A few nights ago, I ended up in a client’s shed late at night.
He was at his wits end. Months of frustrating engagement with the NSW Office of Environment and Heritage (OEH) over compliance and prosecution proceedings in relation to land clearing were taking their toll.
He felt he had no one else he could talk to.
As a solicitor at Moree, I’m no stranger to native vegetation compliance cases.
Most years on average I’ll open two or three files on the issue. In the past 12 months I’ve opened 86, and there’s no sign of that slowing.
You might think, and some have claimed, that this sudden surge is because there is a lot more land clearing occurring. But there isn’t.
In fact, all of these matters relate to clearing that occurred prior to the introduction of new biodiversity legislation in 2016 – the Biodiversity Conservation Act 2016 and the Local Land Services Amendment Bill 2016.
With the introduction of the new legislation, the NSW Government has given the OEH a licence to go after farmers retrospectively for alleged offences under the now repealed and discredited Native Vegetation Act.
How can they be charged now for an alleged offence under legislation that was repealed on the basis that it was unfair to farmers? This goes against the basic principles of natural justice and public policy formulation.
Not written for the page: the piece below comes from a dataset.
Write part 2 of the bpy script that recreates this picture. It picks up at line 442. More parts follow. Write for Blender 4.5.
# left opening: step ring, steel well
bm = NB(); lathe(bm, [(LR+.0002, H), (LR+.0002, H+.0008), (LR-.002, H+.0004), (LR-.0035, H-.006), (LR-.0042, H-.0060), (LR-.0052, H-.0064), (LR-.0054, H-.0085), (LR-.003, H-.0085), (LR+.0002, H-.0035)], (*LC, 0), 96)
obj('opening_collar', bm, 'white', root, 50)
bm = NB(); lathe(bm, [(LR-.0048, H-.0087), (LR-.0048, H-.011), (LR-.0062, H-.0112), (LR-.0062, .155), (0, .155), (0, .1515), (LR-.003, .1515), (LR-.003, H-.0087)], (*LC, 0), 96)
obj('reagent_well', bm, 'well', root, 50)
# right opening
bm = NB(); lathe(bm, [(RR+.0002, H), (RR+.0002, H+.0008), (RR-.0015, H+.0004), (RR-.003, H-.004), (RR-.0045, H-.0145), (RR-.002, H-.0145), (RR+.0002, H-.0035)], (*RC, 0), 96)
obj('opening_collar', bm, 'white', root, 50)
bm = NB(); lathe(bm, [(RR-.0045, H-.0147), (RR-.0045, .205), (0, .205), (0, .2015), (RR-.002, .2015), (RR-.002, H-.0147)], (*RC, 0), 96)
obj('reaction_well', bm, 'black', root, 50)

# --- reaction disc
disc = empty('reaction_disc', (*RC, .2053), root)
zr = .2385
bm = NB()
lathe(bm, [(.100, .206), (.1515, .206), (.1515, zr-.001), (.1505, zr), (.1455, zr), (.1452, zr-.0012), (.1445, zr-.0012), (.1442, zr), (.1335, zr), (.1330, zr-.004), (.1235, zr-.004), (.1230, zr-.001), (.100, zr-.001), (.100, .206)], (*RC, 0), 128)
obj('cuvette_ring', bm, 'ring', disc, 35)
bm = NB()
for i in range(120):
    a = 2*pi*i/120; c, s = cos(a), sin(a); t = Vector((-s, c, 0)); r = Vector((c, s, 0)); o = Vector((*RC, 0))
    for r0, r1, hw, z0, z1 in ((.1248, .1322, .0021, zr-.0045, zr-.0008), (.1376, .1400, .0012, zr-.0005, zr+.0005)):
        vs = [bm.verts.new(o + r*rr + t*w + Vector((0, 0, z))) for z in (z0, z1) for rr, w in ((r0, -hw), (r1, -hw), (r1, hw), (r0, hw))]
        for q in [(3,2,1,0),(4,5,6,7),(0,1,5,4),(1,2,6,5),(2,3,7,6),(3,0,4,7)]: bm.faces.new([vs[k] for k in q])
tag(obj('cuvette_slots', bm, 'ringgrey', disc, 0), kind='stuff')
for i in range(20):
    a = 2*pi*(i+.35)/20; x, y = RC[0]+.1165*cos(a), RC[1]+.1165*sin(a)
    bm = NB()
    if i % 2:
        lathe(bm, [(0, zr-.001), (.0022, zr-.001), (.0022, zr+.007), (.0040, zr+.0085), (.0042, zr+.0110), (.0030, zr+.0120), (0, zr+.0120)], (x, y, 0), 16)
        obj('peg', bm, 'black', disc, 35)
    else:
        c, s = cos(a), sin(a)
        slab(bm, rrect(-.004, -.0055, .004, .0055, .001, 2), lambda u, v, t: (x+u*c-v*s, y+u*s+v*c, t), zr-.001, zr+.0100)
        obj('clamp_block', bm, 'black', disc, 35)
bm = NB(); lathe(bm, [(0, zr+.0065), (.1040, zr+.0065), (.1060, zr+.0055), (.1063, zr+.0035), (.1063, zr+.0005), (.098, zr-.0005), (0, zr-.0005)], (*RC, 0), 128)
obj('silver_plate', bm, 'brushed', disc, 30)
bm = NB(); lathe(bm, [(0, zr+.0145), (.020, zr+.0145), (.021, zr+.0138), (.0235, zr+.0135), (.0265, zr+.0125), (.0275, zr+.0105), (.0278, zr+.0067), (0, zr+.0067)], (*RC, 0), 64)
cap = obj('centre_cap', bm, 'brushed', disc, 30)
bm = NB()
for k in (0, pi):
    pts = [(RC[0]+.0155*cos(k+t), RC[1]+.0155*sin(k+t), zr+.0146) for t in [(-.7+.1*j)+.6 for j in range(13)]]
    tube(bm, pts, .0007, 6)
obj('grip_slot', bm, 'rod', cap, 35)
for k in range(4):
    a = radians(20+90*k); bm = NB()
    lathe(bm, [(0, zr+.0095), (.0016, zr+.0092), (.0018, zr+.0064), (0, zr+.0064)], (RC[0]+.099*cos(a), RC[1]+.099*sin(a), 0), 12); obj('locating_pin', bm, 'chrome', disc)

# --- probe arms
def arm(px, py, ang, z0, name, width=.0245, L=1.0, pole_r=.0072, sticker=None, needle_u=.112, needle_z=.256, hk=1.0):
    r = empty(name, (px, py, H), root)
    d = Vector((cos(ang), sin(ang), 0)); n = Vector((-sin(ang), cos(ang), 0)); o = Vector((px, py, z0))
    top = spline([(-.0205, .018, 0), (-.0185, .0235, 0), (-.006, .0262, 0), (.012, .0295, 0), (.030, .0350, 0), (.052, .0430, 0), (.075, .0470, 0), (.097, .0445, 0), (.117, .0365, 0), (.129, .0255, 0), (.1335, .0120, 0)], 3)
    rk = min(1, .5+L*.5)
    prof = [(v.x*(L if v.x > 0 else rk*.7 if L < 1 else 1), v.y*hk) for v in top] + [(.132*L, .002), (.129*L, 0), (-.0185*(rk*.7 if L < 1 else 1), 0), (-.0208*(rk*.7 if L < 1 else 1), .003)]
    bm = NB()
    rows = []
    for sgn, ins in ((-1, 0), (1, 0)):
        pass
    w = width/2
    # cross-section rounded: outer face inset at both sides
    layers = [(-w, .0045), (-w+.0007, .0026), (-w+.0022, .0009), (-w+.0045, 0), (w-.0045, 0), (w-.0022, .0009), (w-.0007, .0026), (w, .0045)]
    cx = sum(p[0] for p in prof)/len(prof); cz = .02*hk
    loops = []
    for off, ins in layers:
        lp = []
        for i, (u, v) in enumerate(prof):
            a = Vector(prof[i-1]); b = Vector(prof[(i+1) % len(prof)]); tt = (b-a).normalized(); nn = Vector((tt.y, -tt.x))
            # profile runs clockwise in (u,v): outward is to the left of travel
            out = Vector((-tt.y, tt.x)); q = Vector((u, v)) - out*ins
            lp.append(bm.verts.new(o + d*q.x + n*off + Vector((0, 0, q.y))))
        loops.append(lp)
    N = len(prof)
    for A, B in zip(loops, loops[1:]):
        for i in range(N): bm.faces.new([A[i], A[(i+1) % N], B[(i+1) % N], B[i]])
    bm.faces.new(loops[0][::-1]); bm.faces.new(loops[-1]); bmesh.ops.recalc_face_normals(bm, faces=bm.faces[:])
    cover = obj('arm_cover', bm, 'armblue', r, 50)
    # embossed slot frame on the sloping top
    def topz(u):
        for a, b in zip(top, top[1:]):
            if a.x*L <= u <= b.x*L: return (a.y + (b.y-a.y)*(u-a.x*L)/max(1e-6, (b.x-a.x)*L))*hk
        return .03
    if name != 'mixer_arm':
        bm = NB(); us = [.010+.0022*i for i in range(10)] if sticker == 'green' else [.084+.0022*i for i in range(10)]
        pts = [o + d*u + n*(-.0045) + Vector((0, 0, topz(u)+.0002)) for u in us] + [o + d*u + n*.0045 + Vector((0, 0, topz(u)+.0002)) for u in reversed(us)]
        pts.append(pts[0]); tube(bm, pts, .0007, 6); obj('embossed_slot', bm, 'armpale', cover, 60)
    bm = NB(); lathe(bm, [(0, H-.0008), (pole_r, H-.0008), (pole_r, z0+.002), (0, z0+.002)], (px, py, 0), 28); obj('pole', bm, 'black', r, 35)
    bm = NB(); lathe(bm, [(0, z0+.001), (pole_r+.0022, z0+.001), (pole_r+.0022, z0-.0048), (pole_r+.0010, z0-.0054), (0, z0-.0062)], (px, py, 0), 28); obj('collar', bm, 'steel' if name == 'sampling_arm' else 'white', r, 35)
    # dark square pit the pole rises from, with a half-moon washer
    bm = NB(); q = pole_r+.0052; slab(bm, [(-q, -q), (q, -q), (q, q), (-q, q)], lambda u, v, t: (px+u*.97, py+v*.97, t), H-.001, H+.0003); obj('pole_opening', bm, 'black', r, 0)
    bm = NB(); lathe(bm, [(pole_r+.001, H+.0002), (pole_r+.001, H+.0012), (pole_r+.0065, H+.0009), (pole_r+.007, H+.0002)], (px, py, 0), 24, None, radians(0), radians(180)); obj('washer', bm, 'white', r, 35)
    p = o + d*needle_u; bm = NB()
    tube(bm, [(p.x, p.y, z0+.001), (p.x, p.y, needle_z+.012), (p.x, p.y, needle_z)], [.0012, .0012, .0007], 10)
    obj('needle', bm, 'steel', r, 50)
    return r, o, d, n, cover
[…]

There has been a lot of media about land clearing and these laws, including green groups issuing a misleading report that the OEH itself responded to (“Koala clearing claims ‘wild’”, The Land, September 13).
The vegetation the activists alleged was unlawfully cleared was in fact invasive native species authorised to be cleared by a property vegetation plan.
This is an important issue not helped by activist groups. Propagating factually inaccurate and alarming information helps nobody. These groups should be called to account and some media need to be more vigilant in fact checking their wild claims.
Importantly, in that article, the Local Land Services said land management reforms needed to “balance the needs of our farming community and the environment”. But the current legislation does not achieve this.
Our farmers are being zealously pursued for historic actions which are said to have occurred under repealed legislation. This is a real concern for me and should be for all Australians.
Farmers understand better than anyone, the balance of biodiversity and they need flexibility to effectively manage their land.
The solution is simple. The Berejiklian/Barilaro Government must change the legislation so any alleged clearing that occurred under the old legislation cannot be prosecuted, and any compliance proceedings already underway on this basis are halted.
We need an immediate line in the sand to stop these unjust and retrospective prosecutions.
- Brendan Moylan is a director at Webb and Boland Lawyers in Moree.